Do not include the pictures; repeat the rest of the data exactly.

■ ■ ■ ■ ■ ■ ■

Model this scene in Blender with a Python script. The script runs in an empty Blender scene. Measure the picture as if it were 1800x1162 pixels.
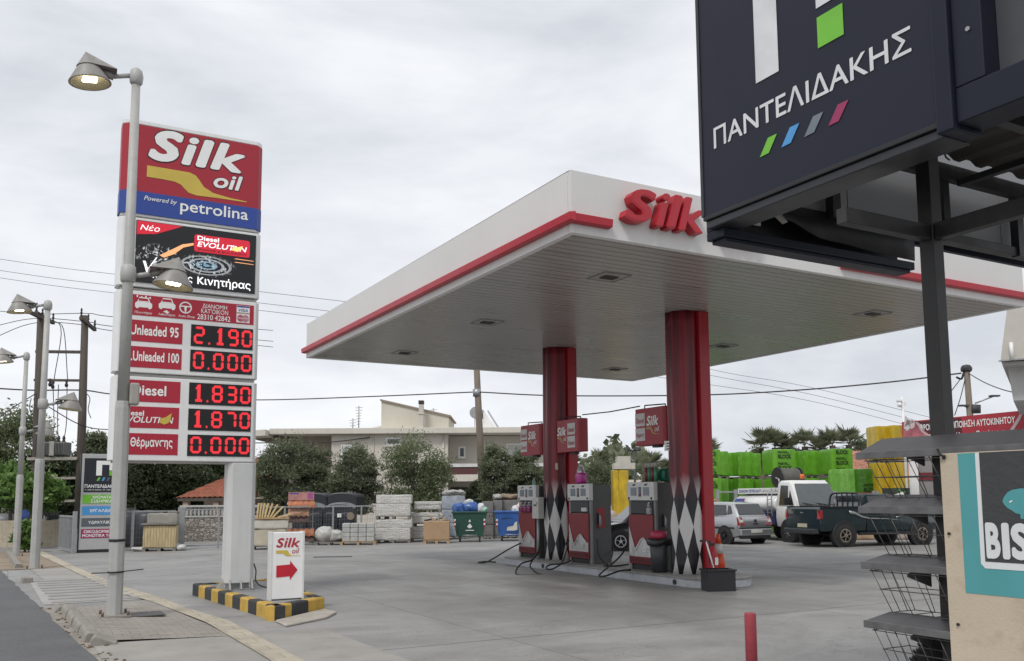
import bpy, bmesh, math, random
import numpy as np
from mathutils import Vector, Matrix, noise
R = math.radians
random.seed(7)
rng = np.random.default_rng(11)
scene = bpy.context.scene
COL = scene.collection

# ------------------------------------------------------------------ camera, sky, sun, exposure
FPX, CY, PIT, ROL, EYE = 1579.49, 700.77, 0.109467, 0.0061777, 1.68
_cp, _sp, _cr, _sr = math.cos(PIT), math.sin(PIT), math.cos(ROL), math.sin(ROL)
_up = Vector((0, -_sp, _cp)); _x = Vector((1, 0, 0)); _fw = Vector((0, _cp, _sp))
_r = _cr*_x - _sr*_up; _u = _sr*_x + _cr*_up
cam = bpy.data.cameras.new('camera'); camo = bpy.data.objects.new('camera', cam); COL.objects.link(camo)
camo.matrix_world = Matrix(((_r.x, _u.x, -_fw.x, 0), (_r.y, _u.y, -_fw.y, 0), (_r.z, _u.z, -_fw.z, EYE), (0, 0, 0, 1)))
cam.sensor_fit = 'HORIZONTAL'; cam.sensor_width = 36; cam.lens = FPX/1800*36
cam.shift_y = (CY-581)/1800; cam.clip_start = .05; cam.clip_end = 3000
scene.camera = camo

SUN_EL, SUN_AZ = R(52), R(205)          # azimuth measured clockwise from +Y (north)
world = bpy.data.worlds.new('World'); scene.world = world; world.use_nodes = True
nt = world.node_tree; nt.nodes.clear()
def wn(t, **k):
    n = nt.nodes.new(t)
    for a, b in k.items(): setattr(n, a, b)
    return n
sky = wn('ShaderNodeTexSky', sky_type='NISHITA', sun_disc=False, sun_elevation=SUN_EL, sun_rotation=SUN_AZ)
hsv = wn('ShaderNodeHueSaturation'); hsv.inputs['Saturation'].default_value = .25
tc = wn('ShaderNodeTexCoord')
mp = wn('ShaderNodeMapping'); mp.inputs['Scale'].default_value = (1.0, 1.0, 2.9); mp.inputs['Location'].default_value = (.35, .1, .55)
cn = wn('ShaderNodeTexNoise'); cn.inputs['Scale'].default_value = 2.1; cn.inputs['Detail'].default_value = 7; cn.inputs['Roughness'].default_value = .55; cn.inputs['Distortion'].default_value = .25
ramp = wn('ShaderNodeValToRGB')
ramp.color_ramp.elements[0].position = .36; ramp.color_ramp.elements[0].color = (5.6, 5.9, 6.4, 1)
ramp.color_ramp.elements[1].position = .68; ramp.color_ramp.elements[1].color = (8.9, 9.05, 9.3, 1)
e = ramp.color_ramp.elements.new(.5); e.color = (7.2, 7.45, 7.9, 1)
mix = wn('ShaderNodeMix', data_type='RGBA'); mix.inputs[0].default_value = .9
bg = wn('ShaderNodeBackground'); bg.inputs['Strength'].default_value = .1
out = wn('ShaderNodeOutputWorld')
L = nt.links.new
L(sky.outputs[0], hsv.inputs['Color']); L(tc.outputs['Generated'], mp.inputs[0]); L(mp.outputs[0], cn.inputs['Vector'])
L(cn.outputs['Fac'], ramp.inputs[0]); L(hsv.outputs[0], mix.inputs[6]); L(ramp.outputs[0], mix.inputs[7])
L(mix.outputs[2], bg.inputs['Color']); L(bg.outputs[0], out.inputs[0])
sun = bpy.data.lights.new('sun', 'SUN'); sun.energy = 1.5; sun.angle = R(14); sun.color = (1, .97, .93)
suno = bpy.data.objects.new('sun', sun); COL.objects.link(suno)
sd = Vector((math.sin(SUN_AZ)*math.cos(SUN_EL), math.cos(SUN_AZ)*math.cos(SUN_EL), math.sin(SUN_EL)))
suno.rotation_euler = sd.to_track_quat('Z', 'Y').to_euler()
scene.view_settings.view_transform = 'Standard'; scene.view_settings.look = 'None'
scene.view_settings.exposure = 0.24; scene.view_settings.gamma = 1.0; scene.view_settings.use_curve_mapping = False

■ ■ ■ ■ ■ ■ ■

• [Written solution]:
Model this scene in Blender with a Python script. The script runs in an empty Blender scene. Measure the picture as if it were 1800x1162 pixels.
import bpy, bmesh, math, random
import numpy as np
from mathutils import Vector, Matrix, noise
R = math.radians
random.seed(7)
rng = np.random.default_rng(11)
scene = bpy.context.scene
COL = scene.collection

# ------------------------------------------------------------------ camera, sky, sun, exposure
FPX, CY, PIT, ROL, EYE = 1579.49, 700.77, 0.109467, 0.0061777, 1.68
_cp, _sp, _cr, _sr = math.cos(PIT), math.sin(PIT), math.cos(ROL), math.sin(ROL)
_up = Vector((0, -_sp, _cp)); _x = Vector((1, 0, 0)); _fw = Vector((0, _cp, _sp))
_r = _cr*_x - _sr*_up; _u = _sr*_x + _cr*_up
cam = bpy.data.cameras.new('camera'); camo = bpy.data.objects.new('camera', cam); COL.objects.link(camo)
camo.matrix_world = Matrix(((_r.x, _u.x, -_fw.x, 0), (_r.y, _u.y, -_fw.y, 0), (_r.z, _u.z, -_fw.z, EYE), (0, 0, 0, 1)))
cam.sensor_fit = 'HORIZONTAL'; cam.sensor_width = 36; cam.lens = FPX/1800*36
cam.shift_y = (CY-581)/1800; cam.clip_start = .05; cam.clip_end = 3000
scene.camera = camo

SUN_EL, SUN_AZ = R(52), R(205)          # azimuth measured clockwise from +Y (north)
world = bpy.data.worlds.new('World'); scene.world = world; world.use_nodes = True
nt = world.node_tree; nt.nodes.clear()
def wn(t, **k):
    n = nt.nodes.new(t)
    for a, b in k.items(): setattr(n, a, b)
    return n
sky = wn('ShaderNodeTexSky', sky_type='NISHITA', sun_disc=False, sun_elevation=SUN_EL, sun_rotation=SUN_AZ)
hsv = wn('ShaderNodeHueSaturation'); hsv.inputs['Saturation'].default_value = .25
tc = wn('ShaderNodeTexCoord')
mp = wn('ShaderNodeMapping'); mp.inputs['Scale'].default_value = (1.0, 1.0, 2.9); mp.inputs['Location'].default_value = (.35, .1, .55)
cn = wn('ShaderNodeTexNoise'); cn.inputs['Scale'].default_value = 2.1; cn.inputs['Detail'].default_value = 7; cn.inputs['Roughness'].default_value = .55; cn.inputs['Distortion'].default_value = .25
ramp = wn('ShaderNodeValToRGB')
ramp.color_ramp.elements[0].position = .36; ramp.color_ramp.elements[0].color = (5.6, 5.9, 6.4, 1)
ramp.color_ramp.elements[1].position = .68; ramp.color_ramp.elements[1].color = (8.9, 9.05, 9.3, 1)
e = ramp.color_ramp.elements.new(.5); e.color = (7.2, 7.45, 7.9, 1)
mix = wn('ShaderNodeMix', data_type='RGBA'); mix.inputs[0].default_value = .9
bg = wn('ShaderNodeBackground'); bg.inputs['Strength'].default_value = .1
out = wn('ShaderNodeOutputWorld')
L = nt.links.new
L(sky.outputs[0], hsv.inputs['Color']); L(tc.outputs['Generated'], mp.inputs[0]); L(mp.outputs[0], cn.inputs['Vector'])
L(cn.outputs['Fac'], ramp.inputs[0]); L(hsv.outputs[0], mix.inputs[6]); L(ramp.outputs[0], mix.inputs[7])
L(mix.outputs[2], bg.inputs['Color']); L(bg.outputs[0], out.inputs[0])
sun = bpy.data.lights.new('sun', 'SUN'); sun.energy = 1.5; sun.angle = R(14); sun.color = (1, .97, .93)
suno = bpy.data.objects.new('sun', sun); COL.objects.link(suno)
sd = Vector((math.sin(SUN_AZ)*math.cos(SUN_EL), math.cos(SUN_AZ)*math.cos(SUN_EL), math.sin(SUN_EL)))
suno.rotation_euler = sd.to_track_quat('Z', 'Y').to_euler()
scene.view_settings.view_transform = 'Standard'; scene.view_settings.look = 'None'
scene.view_settings.exposure = 0.24; scene.view_settings.gamma = 1.0; scene.view_settings.use_curve_mapping = False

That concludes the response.